» **Directive**: Reproduce the listing below exactly, minus its pictures.
------ Data shown
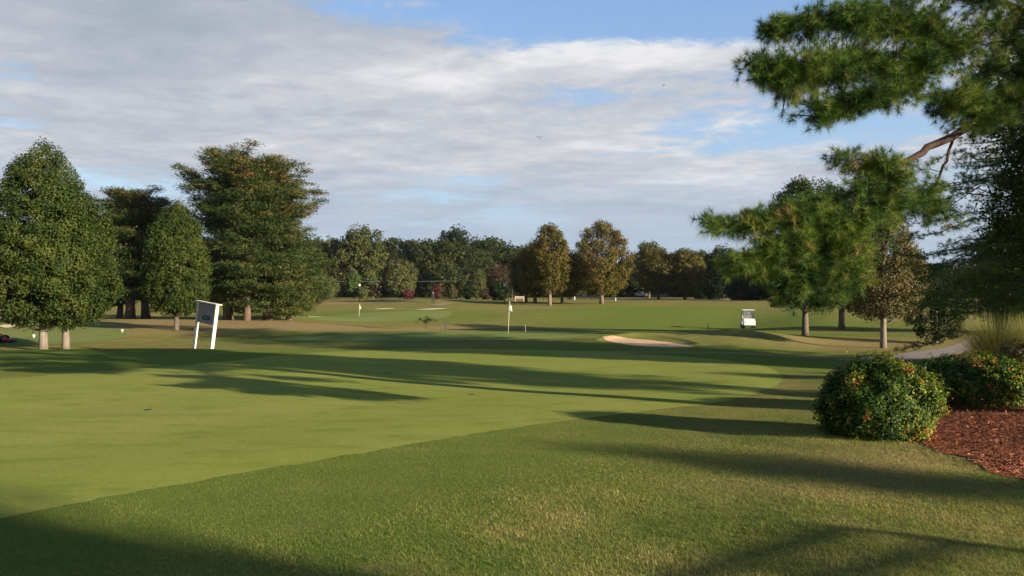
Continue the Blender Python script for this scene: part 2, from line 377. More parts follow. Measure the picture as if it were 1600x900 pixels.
sw = gauss(x, y, 6.5, 8.25, 1.3, .16, -0.62)*.6; soil = np.clip(soil+sw, 0, 1)
g = mesh('ground', np.stack([x, y, Z.ravel()], 1), faces, M['ground'], attrs={'lush': lush, 'dry': dry, 'coarse': coarse, 'soil': soil}, smooth=True)
tag(g, None, None, None, 'structure')

def smooth_loop(pts, n=6):
    p = np.array(pts, float); m = len(p); out = []
    for i in range(m):
        a, b, c, d = p[i-1], p[i], p[(i+1) % m], p[(i+2) % m]
        for t in np.linspace(0, 1, n, endpoint=False):
            out.append(.5*((2*b)+(-a+c)*t+(2*a-5*b+4*c-d)*t*t+(-a+3*b-3*c+d)*t**3))
    return np.array(out)
def inside(px, py, poly):
    r = np.zeros(px.shape, bool); n = len(poly); j = n-1
    for i in range(n):
        xi, yi = poly[i]; xj, yj = poly[j]
        c = ((yi > py) != (yj > py)) & (px < (xj-xi)*(py-yi)/(yj-yi+1e-12)+xi); r ^= c; j = i
    return r
def sheet(name, loop, mat, lift, step=.4, jit=0.0, dz=None):
    """outline draped on the ground as its own sheet"""
    lp = np.array(loop); seg = []
    for i in range(len(lp)):
        a, b = lp[i], lp[(i+1) % len(lp)]; k = max(1, int(np.linalg.norm(b-a)/step))
        for t in range(k): seg.append(a+(b-a)*t/k)
    seg = np.array(seg)
    if jit: seg = seg+rng.normal(size=seg.shape)*jit
    mn, mx = seg.min(0), seg.max(0)
    X, Y = np.meshgrid(np.arange(mn[0]+step/2, mx[0], step), np.arange(mn[1]+step/2, mx[1], step))
    q = np.stack([X.ravel(), Y.ravel()], 1); q = q[inside(q[:, 0], q[:, 1], seg)]
    allp = [Vector(p) for p in seg]+[Vector(p) for p in q]; ns = len(seg)
    vs, es, fs, *_ = delaunay_2d_cdt(allp, [(i, (i+1) % ns) for i in range(ns)], [], 1, 1e-5)
    vs = np.array([(v.x, v.y) for v in vs]); z = H(vs[:, 0], vs[:, 1])+lift
    if dz is not None: z = z+dz(vs[:, 0], vs[:, 1])
    o = mesh(name, np.column_stack([vs, z]), [tuple(f) for f in fs], mat, smooth=True)
    me = o.data
    if me.polygons and me.polygons[0].normal.z < 0: me.flip_normals()
    return tag(o, None, None, None, 'structure')
green_px = [(-260,860),(0,812),(200,772),(400,736),(600,702),(800,669),(950,650),(1050,638),(1140,626),(1205,606),(1222,588),(1190,572),(1100,560),(980,552),(850,547),(700,545),(590,547),(480,552),(380,562),(260,573),(120,583),(-60,597),(-300,622)]
green_w = smooth_loop([hit(*p) for p in green_px])
sheet('putting_green', green_w, M['green'], .006, .22, .028)
# collar strip of longer turf round the green
ctr = green_w.mean(0)
g2_px = [(425,530),(520,522),(640,519),(780,518),(880,519),(935,522),(900,527),(800,531),(640,534),(500,534)]
sheet('flag_green', smooth_loop([hit(*p) for p in g2_px]), M['green_far'], .012, .45)
g3 = [W(430,88), W(520,97), W(620,101), W(700,102), W(690,92), W(600,86), W(500,84)]
sheet('distant_green', smooth_loop(g3), M['green_far'], .015, .8)
sheet('left_tee_turf', smooth_loop([W(-60,52), W(40,57), W(150,59), W(200,52), W(120,47), W(0,46)]), M['green_far'], .012, .5)
b_px = [(7.0,39.3),(8.4,38.9),(9.3,39.5),(9.2,40.8),(8.4,43),(7.2,44.8),(5.8,45.4),(5.2,44.2),(5.7,41.8),(6.2,40.2)]
sheet('sand_bunker', smooth_loop(b_px), M['pink_sand'], .012, .3, .03)
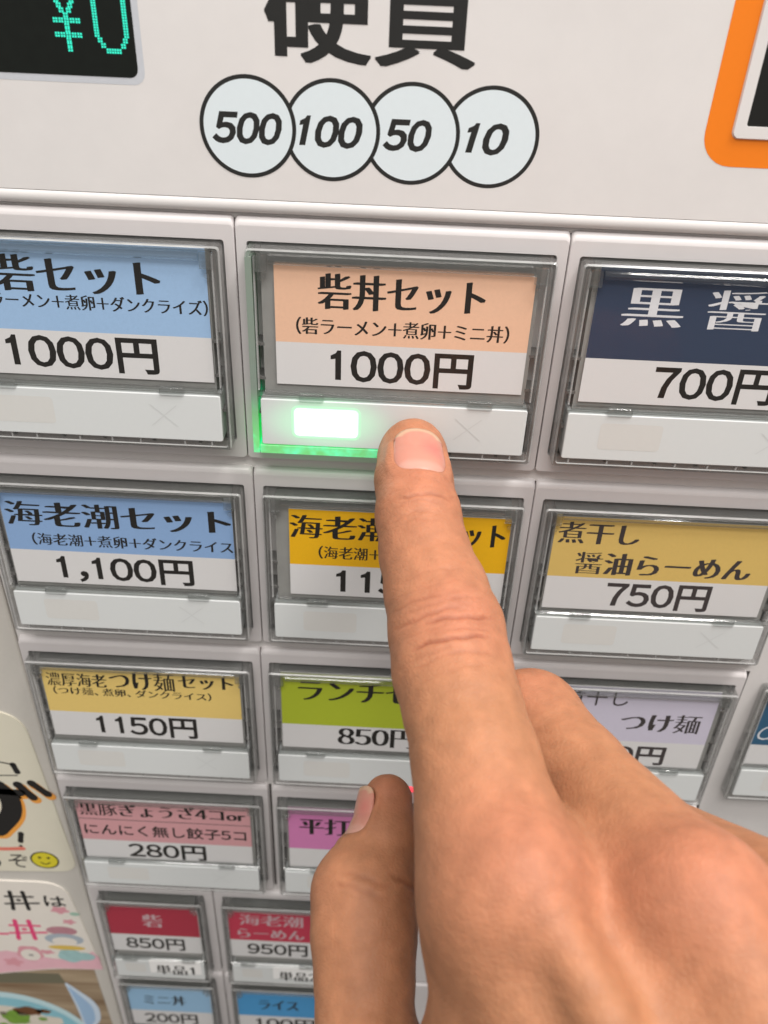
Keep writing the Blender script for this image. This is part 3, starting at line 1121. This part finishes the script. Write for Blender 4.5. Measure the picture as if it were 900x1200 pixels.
o = mb.build('food_photo', [M_WOOD, plain('bowl_rim', lin(196, 226, 232), .35), plain('print_cream', lin(222, 214, 200), .35, .3, .1, 150),
                            plain('print_brown', lin(110, 70, 42), .35, .3, .4, 300), plain('print_green', lin(120, 160, 60), .35, .3, .3, 300),
                            plain('print_moss', lin(112, 108, 88), .35), plain('bowl_blue', lin(140, 196, 210), .35, .3, .05, 100),
                            plain('spoon_edge', lin(206, 222, 238), .35), plain('spoon_blue', lin(160, 192, 224), .35)], None, (-128, 262, .9))
tag(o, 'printed food photo of a pale blue bowl and spoon on a wooden table', 'picture')

# ------------------------------------------------------------------ the hand (one continuous surface)
# joints in panel millimetres; radii beside them
I_CH = [((4.2, -11.5, -11.0), 7.1), ((4.5, -10.9, -18.4), 7.35), ((5.5, -8.9, -27.5), 7.8), ((6.9, -5.7, -34.9), 8.1), ((9.0, -3.3, -42.7), 9.0),
        ((10.7, -1.8, -50.8), 9.7), ((11.6, -.1, -58.2), 9.7), ((13.1, 1.1, -65.4), 9.3), ((14.9, 3.0, -74.0), 9.6), ((18.3, 7.2, -93.2), 11.4)]
RAD_CH = [((15.4, 8.6, -81.4), 7.6), ((16.8, 18.0, -91.4), 8.2), ((19.5, 27.5, -106), 9.8), ((34, 38, -132), 12.0)]
M_CH = [((27.1, 16.4, -53.8), 9.2), ((32.4, 13.4, -67.4), 8.7), ((42.6, 3.4, -96.0), 9.6)]
M_DST = [((27.1, 16.4, -53.8), 9.0), ((31.5, 35.0, -66.0), 8.0), ((37.5, 37, -85), 7.2)]
R_CH = [((46.1, 31.5, -65.2), 8.6), ((63.1, 4.5, -101.4), 9.6)]
R_DST = [((46.1, 31.5, -65.2), 8.4), ((50, 46, -76), 7.6), ((55, 46, -92), 6.8)]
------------
» **Response for this exercise**:
Continue the Blender Python script for this scene: part 2, from line 377. More parts follow. Measure the picture as if it were 1600x900 pixels.
sw = gauss(x, y, 6.5, 8.25, 1.3, .16, -0.62)*.6; soil = np.clip(soil+sw, 0, 1)
g = mesh('ground', np.stack([x, y, Z.ravel()], 1), faces, M['ground'], attrs={'lush': lush, 'dry': dry, 'coarse': coarse, 'soil': soil}, smooth=True)
tag(g, None, None, None, 'structure')

def smooth_loop(pts, n=6):
    p = np.array(pts, float); m = len(p); out = []
    for i in range(m):
        a, b, c, d = p[i-1], p[i], p[(i+1) % m], p[(i+2) % m]
        for t in np.linspace(0, 1, n, endpoint=False):
            out.append(.5*((2*b)+(-a+c)*t+(2*a-5*b+4*c-d)*t*t+(-a+3*b-3*c+d)*t**3))
    return np.array(out)
def inside(px, py, poly):
    r = np.zeros(px.shape, bool); n = len(poly); j = n-1
    for i in range(n):
        xi, yi = poly[i]; xj, yj = poly[j]
        c = ((yi > py) != (yj > py)) & (px < (xj-xi)*(py-yi)/(yj-yi+1e-12)+xi); r ^= c; j = i
    return r
def sheet(name, loop, mat, lift, step=.4, jit=0.0, dz=None):
    """outline draped on the ground as its own sheet"""
    lp = np.array(loop); seg = []
    for i in range(len(lp)):
        a, b = lp[i], lp[(i+1) % len(lp)]; k = max(1, int(np.linalg.norm(b-a)/step))
        for t in range(k): seg.append(a+(b-a)*t/k)
    seg = np.array(seg)
    if jit: seg = seg+rng.normal(size=seg.shape)*jit
    mn, mx = seg.min(0), seg.max(0)
    X, Y = np.meshgrid(np.arange(mn[0]+step/2, mx[0], step), np.arange(mn[1]+step/2, mx[1], step))
    q = np.stack([X.ravel(), Y.ravel()], 1); q = q[inside(q[:, 0], q[:, 1], seg)]
    allp = [Vector(p) for p in seg]+[Vector(p) for p in q]; ns = len(seg)
    vs, es, fs, *_ = delaunay_2d_cdt(allp, [(i, (i+1) % ns) for i in range(ns)], [], 1, 1e-5)
    vs = np.array([(v.x, v.y) for v in vs]); z = H(vs[:, 0], vs[:, 1])+lift
    if dz is not None: z = z+dz(vs[:, 0], vs[:, 1])
    o = mesh(name, np.column_stack([vs, z]), [tuple(f) for f in fs], mat, smooth=True)
    me = o.data
    if me.polygons and me.polygons[0].normal.z < 0: me.flip_normals()
    return tag(o, None, None, None, 'structure')
green_px = [(-260,860),(0,812),(200,772),(400,736),(600,702),(800,669),(950,650),(1050,638),(1140,626),(1205,606),(1222,588),(1190,572),(1100,560),(980,552),(850,547),(700,545),(590,547),(480,552),(380,562),(260,573),(120,583),(-60,597),(-300,622)]
green_w = smooth_loop([hit(*p) for p in green_px])
sheet('putting_green', green_w, M['green'], .006, .22, .028)
# collar strip of longer turf round the green
ctr = green_w.mean(0)
g2_px = [(425,530),(520,522),(640,519),(780,518),(880,519),(935,522),(900,527),(800,531),(640,534),(500,534)]
sheet('flag_green', smooth_loop([hit(*p) for p in g2_px]), M['green_far'], .012, .45)
g3 = [W(430,88), W(520,97), W(620,101), W(700,102), W(690,92), W(600,86), W(500,84)]
sheet('distant_green', smooth_loop(g3), M['green_far'], .015, .8)
sheet('left_tee_turf', smooth_loop([W(-60,52), W(40,57), W(150,59), W(200,52), W(120,47), W(0,46)]), M['green_far'], .012, .5)
b_px = [(7.0,39.3),(8.4,38.9),(9.3,39.5),(9.2,40.8),(8.4,43),(7.2,44.8),(5.8,45.4),(5.2,44.2),(5.7,41.8),(6.2,40.2)]
sheet('sand_bunker', smooth_loop(b_px), M['pink_sand'], .012, .3, .03)
Keep writing the Blender script for this image. This is part 3, starting at line 1121. This part finishes the script. Write for Blender 4.5. Measure the picture as if it were 900x1200 pixels.
o = mb.build('food_photo', [M_WOOD, plain('bowl_rim', lin(196, 226, 232), .35), plain('print_cream', lin(222, 214, 200), .35, .3, .1, 150),
                            plain('print_brown', lin(110, 70, 42), .35, .3, .4, 300), plain('print_green', lin(120, 160, 60), .35, .3, .3, 300),
                            plain('print_moss', lin(112, 108, 88), .35), plain('bowl_blue', lin(140, 196, 210), .35, .3, .05, 100),
                            plain('spoon_edge', lin(206, 222, 238), .35), plain('spoon_blue', lin(160, 192, 224), .35)], None, (-128, 262, .9))
tag(o, 'printed food photo of a pale blue bowl and spoon on a wooden table', 'picture')

# ------------------------------------------------------------------ the hand (one continuous surface)
# joints in panel millimetres; radii beside them
I_CH = [((4.2, -11.5, -11.0), 7.1), ((4.5, -10.9, -18.4), 7.35), ((5.5, -8.9, -27.5), 7.8), ((6.9, -5.7, -34.9), 8.1), ((9.0, -3.3, -42.7), 9.0),
        ((10.7, -1.8, -50.8), 9.7), ((11.6, -.1, -58.2), 9.7), ((13.1, 1.1, -65.4), 9.3), ((14.9, 3.0, -74.0), 9.6), ((18.3, 7.2, -93.2), 11.4)]
RAD_CH = [((15.4, 8.6, -81.4), 7.6), ((16.8, 18.0, -91.4), 8.2), ((19.5, 27.5, -106), 9.8), ((34, 38, -132), 12.0)]
M_CH = [((27.1, 16.4, -53.8), 9.2), ((32.4, 13.4, -67.4), 8.7), ((42.6, 3.4, -96.0), 9.6)]
M_DST = [((27.1, 16.4, -53.8), 9.0), ((31.5, 35.0, -66.0), 8.0), ((37.5, 37, -85), 7.2)]
R_CH = [((46.1, 31.5, -65.2), 8.6), ((63.1, 4.5, -101.4), 9.6)]
R_DST = [((46.1, 31.5, -65.2), 8.4), ((50, 46, -76), 7.6), ((55, 46, -92), 6.8)]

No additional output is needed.